To mark Holocaust Memorial Day this week, Angela Cohen – mum of Robert Rinder – remembers her father, whose entire family were among the six million Jews murdered in the Holocaust…

Angela and Robert visited the concentration camp her father was sent to

Asa little girl in the 60s, Angela Cohen noticed that her family home was always full of clocks. There would be several in every room, on the walls, on mantlepieces…

Her father, Moishe Malenicky, was just 15 when the Germans invaded his hometown of Piotrkow in Poland at the start of the Second World War.

They sent his entire family to the Treblinka concentration camp.
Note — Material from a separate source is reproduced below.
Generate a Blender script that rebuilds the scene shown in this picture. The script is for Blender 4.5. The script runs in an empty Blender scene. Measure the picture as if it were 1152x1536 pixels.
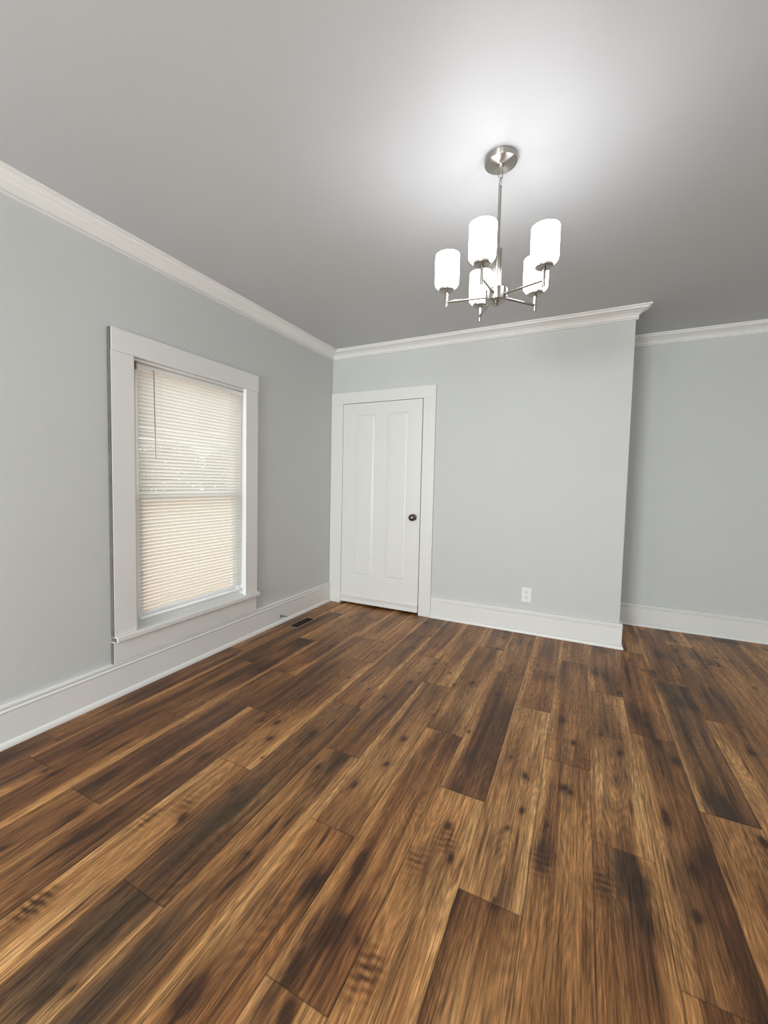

Only Moishe survived.

‘The clocks were there because he’d lost track of time in the camps,’ recalls Angela. ‘Every single pocket in his clothes would contain a packet of biscuits or crackers – just in case.’

Moishe never spoke about his murdered family. ‘I knew I was named after his mother, Hannah,’ says Angela. “But I wasn’t even sure if he had siblings.

‘My father had PTSD – he’d lose his temper and scream and shout very quickly. That was scary, but my mum’s way of explaining it to two little girls – me and my sister Irene – was that he’d been through the camps and lost his entire family. She said Hitler came and took them all away.’

Her father was one of 732 children – most of whom had lost their entire families – who arrived in the UK in 1945. The children were settled in special hostels around the country and became known as ‘The Boys’ – although there were about 180 girls among them.

Moishe, like others, went on to build a successful career and raise a family. And in 1963 a group of The Boys – led by the late Sir Ben Helfgott MBE – founded The ’45 Aid Society, a charity set up to look after each other and to give back to their adopted country.

If there’s one thing I’ve learned

As Angela grew up, she and Moishe never discussed the concentration camps. ‘He didn’t want to go there,’ she shares. ‘And I intuitively understood that it was all too much for him to talk about. It’s really sad.’

Angela went on to marry at 19, and divorce at 29, bringing up Robert and his brother Craig as a single parent.

In 1998 Moishe told Angela that some of The Boys were going back to Piotrkow. The Polish government was giving a proper Jewish burial to hundreds of Jews who had been shot and buried in a mass grave in the town.

‘He’d had a stroke, and he asked if Rob and Craig would go with him,’ says Angela. ‘My father would never have admitted he was concerned about going on his own.